## Start Input rows
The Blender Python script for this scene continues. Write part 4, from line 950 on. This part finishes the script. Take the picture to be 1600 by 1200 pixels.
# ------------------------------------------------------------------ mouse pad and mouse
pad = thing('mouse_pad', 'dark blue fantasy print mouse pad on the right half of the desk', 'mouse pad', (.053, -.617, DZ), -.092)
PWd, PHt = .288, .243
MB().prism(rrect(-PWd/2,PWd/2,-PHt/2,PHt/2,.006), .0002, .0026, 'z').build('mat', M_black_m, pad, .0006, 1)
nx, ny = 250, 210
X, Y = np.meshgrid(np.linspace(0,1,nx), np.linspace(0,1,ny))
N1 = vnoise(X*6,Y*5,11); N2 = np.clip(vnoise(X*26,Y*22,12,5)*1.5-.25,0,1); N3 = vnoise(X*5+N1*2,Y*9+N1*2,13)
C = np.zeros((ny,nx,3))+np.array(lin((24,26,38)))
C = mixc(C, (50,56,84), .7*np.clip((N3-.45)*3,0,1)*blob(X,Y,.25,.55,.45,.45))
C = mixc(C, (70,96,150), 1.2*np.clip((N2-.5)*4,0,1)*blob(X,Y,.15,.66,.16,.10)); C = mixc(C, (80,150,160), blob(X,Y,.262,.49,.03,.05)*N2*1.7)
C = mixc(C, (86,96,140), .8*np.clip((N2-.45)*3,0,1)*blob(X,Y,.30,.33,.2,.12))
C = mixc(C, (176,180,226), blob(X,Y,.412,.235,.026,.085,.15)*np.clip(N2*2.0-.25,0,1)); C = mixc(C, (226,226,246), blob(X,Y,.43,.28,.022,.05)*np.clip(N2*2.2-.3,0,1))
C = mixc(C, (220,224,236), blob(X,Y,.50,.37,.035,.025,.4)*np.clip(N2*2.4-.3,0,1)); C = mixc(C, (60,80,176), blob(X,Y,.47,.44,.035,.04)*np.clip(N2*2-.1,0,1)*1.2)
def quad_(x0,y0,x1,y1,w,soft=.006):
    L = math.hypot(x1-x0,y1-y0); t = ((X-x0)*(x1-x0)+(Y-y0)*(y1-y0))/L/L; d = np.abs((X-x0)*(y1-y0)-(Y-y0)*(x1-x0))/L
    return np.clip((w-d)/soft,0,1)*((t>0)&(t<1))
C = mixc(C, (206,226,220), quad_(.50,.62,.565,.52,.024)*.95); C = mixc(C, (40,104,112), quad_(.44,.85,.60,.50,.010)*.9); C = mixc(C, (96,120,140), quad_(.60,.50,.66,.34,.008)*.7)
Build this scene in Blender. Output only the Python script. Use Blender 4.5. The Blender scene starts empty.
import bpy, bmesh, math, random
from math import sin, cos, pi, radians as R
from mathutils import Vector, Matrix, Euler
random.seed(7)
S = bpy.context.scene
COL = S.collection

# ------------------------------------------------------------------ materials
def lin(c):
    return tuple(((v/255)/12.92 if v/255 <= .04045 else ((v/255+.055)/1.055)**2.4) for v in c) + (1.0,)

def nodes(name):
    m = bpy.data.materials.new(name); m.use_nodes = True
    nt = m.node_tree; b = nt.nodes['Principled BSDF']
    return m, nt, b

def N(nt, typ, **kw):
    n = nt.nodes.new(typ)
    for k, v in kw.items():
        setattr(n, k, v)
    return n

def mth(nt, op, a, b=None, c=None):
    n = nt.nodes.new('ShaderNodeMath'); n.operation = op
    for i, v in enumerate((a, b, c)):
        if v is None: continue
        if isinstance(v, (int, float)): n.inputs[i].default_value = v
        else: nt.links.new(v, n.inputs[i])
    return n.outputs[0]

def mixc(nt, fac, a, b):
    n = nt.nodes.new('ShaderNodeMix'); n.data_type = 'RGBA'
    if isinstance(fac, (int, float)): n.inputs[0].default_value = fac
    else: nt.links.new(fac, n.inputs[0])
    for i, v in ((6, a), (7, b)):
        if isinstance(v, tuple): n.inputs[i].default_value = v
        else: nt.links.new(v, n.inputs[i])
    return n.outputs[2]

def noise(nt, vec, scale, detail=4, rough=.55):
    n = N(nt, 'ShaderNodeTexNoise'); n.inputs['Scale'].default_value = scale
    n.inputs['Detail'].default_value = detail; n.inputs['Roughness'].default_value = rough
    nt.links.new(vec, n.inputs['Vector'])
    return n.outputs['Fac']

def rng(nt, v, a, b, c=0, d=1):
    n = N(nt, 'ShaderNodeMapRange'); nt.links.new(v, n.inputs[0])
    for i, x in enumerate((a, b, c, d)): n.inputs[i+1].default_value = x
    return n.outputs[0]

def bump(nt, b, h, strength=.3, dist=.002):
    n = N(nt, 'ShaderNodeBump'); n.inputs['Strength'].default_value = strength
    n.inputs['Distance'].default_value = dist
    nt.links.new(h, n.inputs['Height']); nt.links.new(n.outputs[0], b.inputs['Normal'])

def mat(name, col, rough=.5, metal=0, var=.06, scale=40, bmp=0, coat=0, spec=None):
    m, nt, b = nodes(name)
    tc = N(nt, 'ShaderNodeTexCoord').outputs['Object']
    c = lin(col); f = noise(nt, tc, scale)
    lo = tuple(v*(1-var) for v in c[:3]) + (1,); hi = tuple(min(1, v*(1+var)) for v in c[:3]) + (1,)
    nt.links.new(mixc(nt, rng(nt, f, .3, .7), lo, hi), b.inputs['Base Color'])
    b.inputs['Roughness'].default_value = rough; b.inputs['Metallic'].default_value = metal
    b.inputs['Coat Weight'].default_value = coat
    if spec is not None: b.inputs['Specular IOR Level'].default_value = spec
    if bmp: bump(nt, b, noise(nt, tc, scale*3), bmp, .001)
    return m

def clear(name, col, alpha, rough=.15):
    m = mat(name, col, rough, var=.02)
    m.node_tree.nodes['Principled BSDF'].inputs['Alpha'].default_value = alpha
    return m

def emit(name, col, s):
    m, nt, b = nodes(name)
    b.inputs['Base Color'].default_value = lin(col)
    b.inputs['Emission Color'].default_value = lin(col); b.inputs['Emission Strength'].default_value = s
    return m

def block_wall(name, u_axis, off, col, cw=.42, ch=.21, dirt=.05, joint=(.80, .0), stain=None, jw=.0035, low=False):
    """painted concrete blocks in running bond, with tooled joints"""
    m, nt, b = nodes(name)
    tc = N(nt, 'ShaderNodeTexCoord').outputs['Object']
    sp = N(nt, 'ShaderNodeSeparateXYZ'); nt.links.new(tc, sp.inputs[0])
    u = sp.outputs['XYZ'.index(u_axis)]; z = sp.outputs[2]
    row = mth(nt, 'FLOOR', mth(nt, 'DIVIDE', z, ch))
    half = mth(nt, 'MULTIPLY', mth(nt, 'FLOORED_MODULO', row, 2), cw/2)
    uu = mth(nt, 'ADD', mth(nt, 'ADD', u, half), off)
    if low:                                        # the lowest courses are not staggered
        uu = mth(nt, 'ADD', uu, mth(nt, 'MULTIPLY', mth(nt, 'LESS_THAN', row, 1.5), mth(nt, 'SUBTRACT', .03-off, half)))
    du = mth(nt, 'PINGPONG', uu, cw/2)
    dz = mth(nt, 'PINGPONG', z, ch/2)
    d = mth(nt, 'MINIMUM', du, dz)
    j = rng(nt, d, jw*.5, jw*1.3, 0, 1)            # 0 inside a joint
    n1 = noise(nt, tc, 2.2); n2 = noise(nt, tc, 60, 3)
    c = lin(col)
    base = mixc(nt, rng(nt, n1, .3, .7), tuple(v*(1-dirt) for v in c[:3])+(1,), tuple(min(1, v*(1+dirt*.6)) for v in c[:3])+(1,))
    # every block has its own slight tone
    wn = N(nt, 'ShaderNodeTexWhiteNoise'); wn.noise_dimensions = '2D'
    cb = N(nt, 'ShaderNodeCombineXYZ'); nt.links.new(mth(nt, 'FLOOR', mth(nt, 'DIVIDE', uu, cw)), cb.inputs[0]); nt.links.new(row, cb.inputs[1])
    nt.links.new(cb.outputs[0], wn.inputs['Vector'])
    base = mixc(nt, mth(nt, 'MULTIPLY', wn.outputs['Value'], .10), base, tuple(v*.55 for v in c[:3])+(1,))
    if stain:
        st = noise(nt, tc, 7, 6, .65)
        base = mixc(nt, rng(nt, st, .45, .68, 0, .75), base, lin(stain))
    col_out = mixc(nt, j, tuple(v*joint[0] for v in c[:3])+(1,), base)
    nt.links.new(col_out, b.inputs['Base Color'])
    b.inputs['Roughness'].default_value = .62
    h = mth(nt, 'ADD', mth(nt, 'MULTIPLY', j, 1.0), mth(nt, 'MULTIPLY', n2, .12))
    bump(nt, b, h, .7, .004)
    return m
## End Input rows
* Requirements *
Reproduce verbatim only this range: the first line of the material through the line that contains "C = mixc(C, (206,226,220), quad_(.50,.62,.565,.52,.024)*.95);", inclusive.

* Output for this task *
The Blender Python script for this scene continues. Write part 4, from line 950 on. This part finishes the script. Take the picture to be 1600 by 1200 pixels.
# ------------------------------------------------------------------ mouse pad and mouse
pad = thing('mouse_pad', 'dark blue fantasy print mouse pad on the right half of the desk', 'mouse pad', (.053, -.617, DZ), -.092)
PWd, PHt = .288, .243
MB().prism(rrect(-PWd/2,PWd/2,-PHt/2,PHt/2,.006), .0002, .0026, 'z').build('mat', M_black_m, pad, .0006, 1)
nx, ny = 250, 210
X, Y = np.meshgrid(np.linspace(0,1,nx), np.linspace(0,1,ny))
N1 = vnoise(X*6,Y*5,11); N2 = np.clip(vnoise(X*26,Y*22,12,5)*1.5-.25,0,1); N3 = vnoise(X*5+N1*2,Y*9+N1*2,13)
C = np.zeros((ny,nx,3))+np.array(lin((24,26,38)))
C = mixc(C, (50,56,84), .7*np.clip((N3-.45)*3,0,1)*blob(X,Y,.25,.55,.45,.45))
C = mixc(C, (70,96,150), 1.2*np.clip((N2-.5)*4,0,1)*blob(X,Y,.15,.66,.16,.10)); C = mixc(C, (80,150,160), blob(X,Y,.262,.49,.03,.05)*N2*1.7)
C = mixc(C, (86,96,140), .8*np.clip((N2-.45)*3,0,1)*blob(X,Y,.30,.33,.2,.12))
C = mixc(C, (176,180,226), blob(X,Y,.412,.235,.026,.085,.15)*np.clip(N2*2.0-.25,0,1)); C = mixc(C, (226,226,246), blob(X,Y,.43,.28,.022,.05)*np.clip(N2*2.2-.3,0,1))
C = mixc(C, (220,224,236), blob(X,Y,.50,.37,.035,.025,.4)*np.clip(N2*2.4-.3,0,1)); C = mixc(C, (60,80,176), blob(X,Y,.47,.44,.035,.04)*np.clip(N2*2-.1,0,1)*1.2)
def quad_(x0,y0,x1,y1,w,soft=.006):
    L = math.hypot(x1-x0,y1-y0); t = ((X-x0)*(x1-x0)+(Y-y0)*(y1-y0))/L/L; d = np.abs((X-x0)*(y1-y0)-(Y-y0)*(x1-x0))/L
    return np.clip((w-d)/soft,0,1)*((t>0)&(t<1))
C = mixc(C, (206,226,220), quad_(.50,.62,.565,.52,.024)*.95); C = mixc(C, (40,104,112), quad_(.44,.85,.60,.50,.010)*.9); C = mixc(C, (96,120,140), quad_(.60,.50,.66,.34,.008)*.7)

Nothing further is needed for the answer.